Pakistan and its CIA-linked intelligence service, the ISI, had already involved itself in supporting right-wing guerillas fighting in Afghanistan in opposition to the revolutionary government that had been established in 1978. Zbigniew Brezinski in mid-1979 convinced the Carter administration to have the U.S. actively support the Pakistanis in order to have the Soviets fall into what he called the “Afghan trap.”
Many left radical groups attacked the Soviet intervention in Afghanistan out of an uncritical support for Third World guerrilla wars, regardless of the social purposes of the guerrillas.
Proposal One – step in right direction
On Nov. 8, New Yorkers can significantly improve state government by voting ‘yes’ on Proposal One – the Budget Reform Amendment of 2005.
Every time our state budget is late — and it’s been late in 20 of the last 21 years — school aid and other vital state services are disrupted. We can do better.
Proposal One would reform Albany’s budget process so that these vital services never again are interrupted. It would create two-year budgeting cycles for our schools, a nonpartisan Independent Budget Office and more transparency in Albany, something we’ve all wanted for years.
Proposal One is strongly supported by the New York State School Boards Association and by good government groups, including Common Cause, the New York Public Interest Research Group (NYPIRG) and the League of Women Voters.
It is an important step toward reform of the state budget process.
Barbara Bartoletti
Albany NY
Barbara Bartoletti is legislative director of the League of Women Voters of New York State.
Corporate stadiums
While PWW staffers celebrate the World Series victory of their neighbors, the Chicago White Sox, a handful of us in the Minneapolis-St. Paul area continue our 10-year battle to keep greedy rich professional sports team owners from tapping the public treasury to build themselves new stadiums from which only they would profit.
Minnesota apparently is the only community in the U.S. successfully fighting off these public bloodsuckers. Our No Stadium Tax Coalition has no budget, hardly ever meets, but we get it done by monitoring and communicating regularly with the state Legislature, county boards and city governments and with strategic letters to the editor and op-eds to local publications and the occasional radio and TV appearance.
Willard B. Shapira
Minneapolis MN
White Sox working-class team
After a long drought, 1917 to be exact, Chicago finally has won a World Series. On the night of the White Sox sweep, residents in the Southwest Side working-class neighborhoods, from Bridgeport to Mount Greenwood and all those in between, took to the streets to celebrate without any confrontations.

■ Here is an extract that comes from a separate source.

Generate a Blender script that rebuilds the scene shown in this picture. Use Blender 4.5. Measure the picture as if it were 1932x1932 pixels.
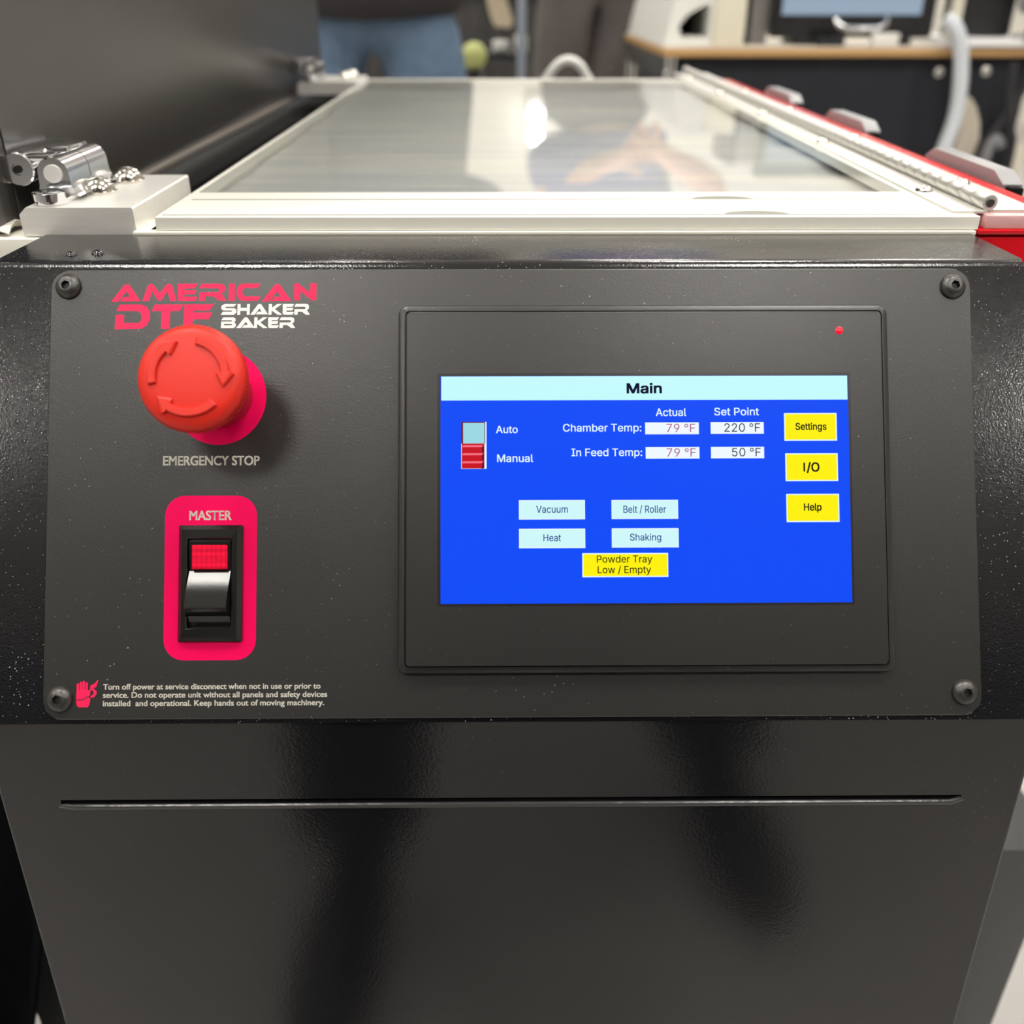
import bpy, bmesh, math, random
from mathutils import Vector, Matrix
from mathutils.geometry import tessellate_polygon, delaunay_2d_cdt
random.seed(7)
S = bpy.context.scene
COL = S.collection
for o in list(bpy.data.objects):
    bpy.data.objects.remove(o)

# ------------------------------------------------------------------ camera, world, exposure
FLOOR = 0.683                       # height of the control panel centre above the floor
cam = bpy.data.cameras.new('camera')
cam.sensor_width = 36.0
cam.lens = 1800.0 / 1932.0 * 36.0
cam.clip_start = 0.01
cam.clip_end = 60
cam.dof.use_dof = True
cam.dof.focus_distance = 0.372
cam.dof.aperture_fstop = 7.6
camo = bpy.data.objects.new('camera', cam)
COL.objects.link(camo)
M = ((0.99996125, -0.00354204, 0.00805936), (-0.00877004, -0.48040324, 0.87700389), (0.00076536, -0.87704058, -0.48041569))
mw = Matrix.Identity(4)
for r in range(3):
    mw[r][0], mw[r][1], mw[r][2] = M[r][0], -M[r][1], -M[r][2]
mw[0][3], mw[1][3], mw[2][3] = -0.0029, -0.3192, 0.1666 + FLOOR
camo.matrix_world = mw
S.camera = camo
S.view_settings.view_transform = 'Standard'
S.view_settings.look = 'None'
S.view_settings.gamma = 1.0
S.view_settings.use_curve_mapping = False
S.view_settings.exposure = 0.0
world = bpy.data.worlds.new('world')
S.world = world
world.use_nodes = True
world.node_tree.nodes['Background'].inputs[0].default_value = (0.9, 0.93, 1.0, 1)
world.node_tree.nodes['Background'].inputs[1].default_value = 0.05
LAMP = 27.0                         # strength of the ceiling light diffusers

# ------------------------------------------------------------------ materials
def srgb(r, g, b):
    f = lambda c: (c / 255 / 12.92) if c / 255 <= 0.04045 else ((c / 255 + 0.055) / 1.055) ** 2.4
    return (f(r), f(g), f(b), 1)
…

I must take to task the letter of Joe Hancock (PWW 10/29-11/4) who called for readers to rally behind the Houston Astros. Since he is not a Chicago resident, the writer possibly does not realize the White Sox are the team of the working class. Fans attending the White Sox games tend to be much more blue collar than our counterparts on the other side of town. Even more so, the neighborhoods around Comiskey Park were the birthplace of organized labor and its neighborhoods are still working class.
Tom Downes
Chicago IL
Congrats to the Sox
My congratulations to all of you at the PWW in Chicago as the White Sox celebrate our World Series victory! I’m a diehard, never surrender White Sox fan for over 30 years! White Sox rule!
Kimball Cariou
Vancouver, Canada
Kimball Cariou is the editor of People’s Voice, the newspaper of the Communist Party of Canada.
Opiate of the people?
I was dismayed to see the PWW celebrate the World Series with a front-page story and photo. Insult was added to injury by the headline on page 2: “Baseball fans of Chicago unite!” I am a Marxist who believes that professional sports is just one more way of distracting and pacifying the working class, turning our attention away from class struggle and the need to make revolution. Why should any worker take joy or pride in the athletic exploits of narcissistic, arrogant, millionaire baseball players and their capitalist owners? What’s next? NASCAR coverage? America has a corporate media designed to lull workers into passivity and false consciousness. We need something different from the PWW.